Au 19e siècle, le manoir ou le « Château Sabrevois » est erronément désigné comme le premier manoir seigneurial de Pierre Boucher construit en 1668.
L’origine de cette attribution erronée réside dans les travaux du notaire Louis-Adolphe Huguet-Latour (1821-1904). En effet, Huguet-Latour semble mal interpréter une inscription faite au registre de Boucherville de 1670.
Extrait du registre :
« L’an de N.S. 1670 le vingt et un jour du mois de décembre, en la chapelle du Fort Saint-Louis, j’ay baptisé, faisant les fonctions de curé en la paroisse du Fort Saint-Louis, un enfant nay du 5ième dudit mois, légitimement de Jean Palardeau et de Jeanne Le Roy mariés ensemble en la dite paroisse. Son nom, Louis, Parrain Jacques de Chambly Seigneur du fort St-Louis, marraine, Jeanne Barbier Pierre de Chaumont, ptre miss. »
Aujourd’hui, nous comprenons que le prêtre missionnaire Pierre de Chaumont baptise un enfant le 21 décembre 1670 dans la paroisse du fort Saint-Louis. Le fort Saint-Louis étant situé à Chambly. Toutefois, il semblerait que, puisque l’information est notée dans les registres de Boucherville, Louis-Adolphe Huguet-Latour en déduit que le baptême a lieu à Boucherville à l’emplacement du manoir Sabrevois.
Dans l’Annuaire de Ville-Marie en 1878, ouvrage historique qu’il rédige, Huguet-Latour affirme que Pierre Boucher a fait bâtir un premier manoir, une chapelle et des redoutes au confluent de la rivière Sabrevois et du fleuve Saint-Laurent.
Toujours selon Huguet-Latour, c’est dans un deuxième temps que Pierre Boucher aurait fait construire un deuxième manoir, cette fois à l’intérieur du bourg en 1671.
Ainsi naît l’idée erronée que le fort Saint-Louis serait situé à Boucherville.
La première personne à émettre des doutes quant à la validité de l’information est le journaliste Montarville Boucher de La Bruère.
En 1938, l’homme, qui est aussi un descendant du fondateur de Boucherville, trouve anormal que Pierre Boucher dépense une somme importante pour la construction d’un manoir, d’une chapelle, de redoutes et de dépendances sur un site pour y résider seulement trois ou quatre ans.
Il est difficile de comprendre pourquoi Pierre Boucher aurait fait construire son premier manoir et une chapelle à cette distance de la bourgade. Une bourgade est un petit bourg, une petite agglomération d’habitations.
À cette période, une palissade est érigée autour du village dans l’objectif de le protéger d’éventuelles attaques amérindiennes. De plus, la présence de Pierre Boucher dans la bourgade est bien documentée à partir de 1671.

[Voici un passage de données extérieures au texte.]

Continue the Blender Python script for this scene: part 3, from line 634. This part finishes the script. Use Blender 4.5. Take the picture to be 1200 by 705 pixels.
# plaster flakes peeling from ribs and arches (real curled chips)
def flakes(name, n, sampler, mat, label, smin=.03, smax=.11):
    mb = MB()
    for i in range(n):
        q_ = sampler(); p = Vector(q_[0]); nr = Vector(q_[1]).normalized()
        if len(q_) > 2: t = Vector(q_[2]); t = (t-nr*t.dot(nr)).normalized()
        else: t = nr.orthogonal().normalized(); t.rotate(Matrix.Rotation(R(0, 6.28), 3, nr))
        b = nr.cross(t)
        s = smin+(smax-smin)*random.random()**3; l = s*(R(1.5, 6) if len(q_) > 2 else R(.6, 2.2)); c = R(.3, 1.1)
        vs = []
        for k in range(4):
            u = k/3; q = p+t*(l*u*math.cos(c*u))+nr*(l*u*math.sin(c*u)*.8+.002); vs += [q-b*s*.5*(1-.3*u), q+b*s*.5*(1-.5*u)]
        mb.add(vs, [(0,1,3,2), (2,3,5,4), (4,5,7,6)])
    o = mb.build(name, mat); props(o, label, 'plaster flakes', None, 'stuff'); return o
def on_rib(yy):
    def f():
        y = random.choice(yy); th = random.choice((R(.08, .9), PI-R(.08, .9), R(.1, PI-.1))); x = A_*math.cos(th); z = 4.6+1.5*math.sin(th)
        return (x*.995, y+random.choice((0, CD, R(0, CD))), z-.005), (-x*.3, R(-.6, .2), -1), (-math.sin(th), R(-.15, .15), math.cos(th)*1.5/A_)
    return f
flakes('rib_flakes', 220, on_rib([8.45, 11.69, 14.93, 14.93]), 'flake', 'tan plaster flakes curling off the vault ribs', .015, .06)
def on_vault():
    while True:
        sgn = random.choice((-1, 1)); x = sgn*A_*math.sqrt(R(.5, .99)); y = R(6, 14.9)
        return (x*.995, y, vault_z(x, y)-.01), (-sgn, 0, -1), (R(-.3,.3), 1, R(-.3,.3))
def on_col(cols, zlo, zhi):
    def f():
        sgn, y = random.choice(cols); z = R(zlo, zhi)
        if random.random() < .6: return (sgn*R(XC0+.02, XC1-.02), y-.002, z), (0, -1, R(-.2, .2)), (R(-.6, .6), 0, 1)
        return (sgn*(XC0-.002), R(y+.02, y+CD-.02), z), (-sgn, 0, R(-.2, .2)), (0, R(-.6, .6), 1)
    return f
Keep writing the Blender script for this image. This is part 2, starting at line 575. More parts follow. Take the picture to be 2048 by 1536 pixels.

En 1884, Mgr Taché effectue le don d’une parcelle de terrain à la fabrique de la paroisse Sainte-Famille. Une croix commémorative est érigée entre la villa La Broquerie et le boulevard Marie-Victorin. Lors de l’inauguration, Mgr Taché reprend l’information de l’Annuaire de Ville-Marie, bien qu’il s’agisse de la seule mention d’un fort Saint-Louis à Boucherville.
Sur la photographie du monument prise vers 1920, on peut constater que la croix comprend des erreurs historiques :
En 1964, un projet de centre historique et culturel d’envergure sur le site de l’actuel Parc historique La Broquerie est proposé par un groupe d’hommes d’affaires de Boucherville, « l’équipe des 21 ». Le projet est nommé la « Seigneurie Pierre-Boucher » et consiste en la création d’un centre culturel d’envergure qui comprend la recréation d’un village d’antan. C’est dans ce contexte que la maison dite Louis-Hippolyte-La Fontaine y est déménagée. Toutefois, le projet avorte, notamment pour des raisons financières.
En 1982, l’aménagement du Parc de la Seigneurie inclut la mise en place d’une réplique de la croix commémorative érigée en 1879 par Mgr Taché. Ce projet pose un certain nombre de questions notamment aux yeux des membres de la Société d’histoire des Îles-Percées.
La Société se demande comment être fidèle à l’histoire et à l’intégrité du monument original tout en corrigeant les faits et en donnant les informations qui sont alors acceptées par les historiens.
Il est alors convenu de ne pas inscrire les informations erronées sur le monument et d’informer le public de l’histoire de la croix par écrit à l’intérieur de la maison dite Louis-Hippolyte-La Fontaine.